SOURCE DATA:
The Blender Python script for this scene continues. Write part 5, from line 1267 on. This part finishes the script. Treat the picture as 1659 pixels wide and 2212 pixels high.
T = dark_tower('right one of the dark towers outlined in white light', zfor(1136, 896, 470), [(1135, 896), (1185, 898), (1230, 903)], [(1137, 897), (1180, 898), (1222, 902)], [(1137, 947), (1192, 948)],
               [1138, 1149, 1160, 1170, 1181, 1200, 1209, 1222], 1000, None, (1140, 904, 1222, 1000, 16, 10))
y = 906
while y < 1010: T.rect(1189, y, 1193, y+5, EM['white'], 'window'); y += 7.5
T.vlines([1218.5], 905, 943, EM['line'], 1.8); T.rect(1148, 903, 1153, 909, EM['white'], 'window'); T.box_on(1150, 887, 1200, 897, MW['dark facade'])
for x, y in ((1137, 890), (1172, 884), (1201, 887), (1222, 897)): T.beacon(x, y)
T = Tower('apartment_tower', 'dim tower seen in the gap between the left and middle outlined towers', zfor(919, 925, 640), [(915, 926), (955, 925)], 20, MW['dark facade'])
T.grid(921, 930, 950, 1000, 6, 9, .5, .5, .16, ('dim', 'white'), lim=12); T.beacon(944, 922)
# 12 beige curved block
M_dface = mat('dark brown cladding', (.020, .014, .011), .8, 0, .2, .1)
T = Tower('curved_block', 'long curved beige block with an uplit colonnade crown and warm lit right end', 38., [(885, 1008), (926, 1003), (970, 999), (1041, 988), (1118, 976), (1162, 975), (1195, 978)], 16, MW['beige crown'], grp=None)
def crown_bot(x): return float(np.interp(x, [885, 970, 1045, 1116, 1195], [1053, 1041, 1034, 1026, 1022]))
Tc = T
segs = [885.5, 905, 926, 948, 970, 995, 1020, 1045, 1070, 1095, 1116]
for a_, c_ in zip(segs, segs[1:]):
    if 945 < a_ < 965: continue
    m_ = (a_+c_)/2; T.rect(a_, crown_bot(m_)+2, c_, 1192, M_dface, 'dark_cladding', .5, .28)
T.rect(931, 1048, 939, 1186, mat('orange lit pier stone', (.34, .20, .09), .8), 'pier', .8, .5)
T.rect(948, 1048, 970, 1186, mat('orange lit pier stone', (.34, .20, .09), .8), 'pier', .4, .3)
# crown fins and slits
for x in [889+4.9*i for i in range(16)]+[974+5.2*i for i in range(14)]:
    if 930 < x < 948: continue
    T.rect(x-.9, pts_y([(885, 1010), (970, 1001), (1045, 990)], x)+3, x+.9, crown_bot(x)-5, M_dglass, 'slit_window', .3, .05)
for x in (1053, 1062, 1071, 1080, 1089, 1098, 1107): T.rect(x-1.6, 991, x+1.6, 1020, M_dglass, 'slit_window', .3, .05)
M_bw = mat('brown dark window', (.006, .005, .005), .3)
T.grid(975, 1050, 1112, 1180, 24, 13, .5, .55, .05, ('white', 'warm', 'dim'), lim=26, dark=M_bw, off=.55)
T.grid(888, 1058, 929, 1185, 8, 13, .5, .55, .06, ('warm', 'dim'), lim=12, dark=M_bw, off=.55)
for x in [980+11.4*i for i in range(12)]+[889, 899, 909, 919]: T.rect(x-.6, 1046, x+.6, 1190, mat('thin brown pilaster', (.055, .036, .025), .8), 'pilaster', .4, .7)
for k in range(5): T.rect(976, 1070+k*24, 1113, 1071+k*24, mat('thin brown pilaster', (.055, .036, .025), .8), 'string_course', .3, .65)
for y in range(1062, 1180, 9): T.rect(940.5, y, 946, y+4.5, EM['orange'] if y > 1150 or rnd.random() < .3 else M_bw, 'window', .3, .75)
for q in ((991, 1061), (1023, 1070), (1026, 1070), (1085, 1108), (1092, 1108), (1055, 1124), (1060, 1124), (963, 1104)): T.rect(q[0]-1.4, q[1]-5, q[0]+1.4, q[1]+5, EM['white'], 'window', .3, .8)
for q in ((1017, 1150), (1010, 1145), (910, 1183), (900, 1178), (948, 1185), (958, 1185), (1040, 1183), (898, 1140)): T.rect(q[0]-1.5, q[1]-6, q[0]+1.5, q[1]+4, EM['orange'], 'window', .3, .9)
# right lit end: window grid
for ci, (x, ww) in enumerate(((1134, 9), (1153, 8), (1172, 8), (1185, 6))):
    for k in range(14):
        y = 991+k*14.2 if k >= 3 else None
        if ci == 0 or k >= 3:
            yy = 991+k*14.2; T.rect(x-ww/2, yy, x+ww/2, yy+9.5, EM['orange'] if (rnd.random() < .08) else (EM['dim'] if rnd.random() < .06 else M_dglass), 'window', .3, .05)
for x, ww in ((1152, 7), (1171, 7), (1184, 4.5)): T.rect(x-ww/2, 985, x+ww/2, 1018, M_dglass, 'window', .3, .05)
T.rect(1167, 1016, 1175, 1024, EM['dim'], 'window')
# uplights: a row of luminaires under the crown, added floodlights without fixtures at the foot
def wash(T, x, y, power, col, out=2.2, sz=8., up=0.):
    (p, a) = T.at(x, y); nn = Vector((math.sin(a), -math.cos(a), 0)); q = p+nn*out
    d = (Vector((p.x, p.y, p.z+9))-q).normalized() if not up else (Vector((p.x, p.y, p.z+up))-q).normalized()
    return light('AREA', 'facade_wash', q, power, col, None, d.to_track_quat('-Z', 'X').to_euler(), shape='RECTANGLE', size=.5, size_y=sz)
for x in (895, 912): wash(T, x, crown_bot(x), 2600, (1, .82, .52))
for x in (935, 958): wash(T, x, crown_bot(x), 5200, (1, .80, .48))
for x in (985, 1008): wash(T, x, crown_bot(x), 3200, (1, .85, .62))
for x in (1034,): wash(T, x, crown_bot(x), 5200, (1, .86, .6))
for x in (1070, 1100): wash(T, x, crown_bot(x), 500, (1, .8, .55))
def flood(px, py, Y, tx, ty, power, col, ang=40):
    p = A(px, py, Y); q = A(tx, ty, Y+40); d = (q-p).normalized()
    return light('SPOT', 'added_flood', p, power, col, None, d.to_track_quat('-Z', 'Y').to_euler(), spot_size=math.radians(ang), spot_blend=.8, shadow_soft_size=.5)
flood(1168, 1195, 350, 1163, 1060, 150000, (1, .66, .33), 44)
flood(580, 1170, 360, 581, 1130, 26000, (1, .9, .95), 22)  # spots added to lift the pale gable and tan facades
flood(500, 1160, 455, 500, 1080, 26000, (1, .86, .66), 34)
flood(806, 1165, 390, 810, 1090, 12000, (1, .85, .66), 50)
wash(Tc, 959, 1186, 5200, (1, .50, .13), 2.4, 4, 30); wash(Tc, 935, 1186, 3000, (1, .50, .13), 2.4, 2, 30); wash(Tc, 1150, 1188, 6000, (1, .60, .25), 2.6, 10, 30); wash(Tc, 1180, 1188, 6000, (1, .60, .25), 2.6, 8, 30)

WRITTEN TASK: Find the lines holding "pier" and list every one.

OUTPUT:
T.rect(931, 1048, 939, 1186, mat('orange lit pier stone', (.34, .20, .09), .8), 'pier', .8, .5)
T.rect(948, 1048, 970, 1186, mat('orange lit pier stone', (.34, .20, .09), .8), 'pier', .4, .3)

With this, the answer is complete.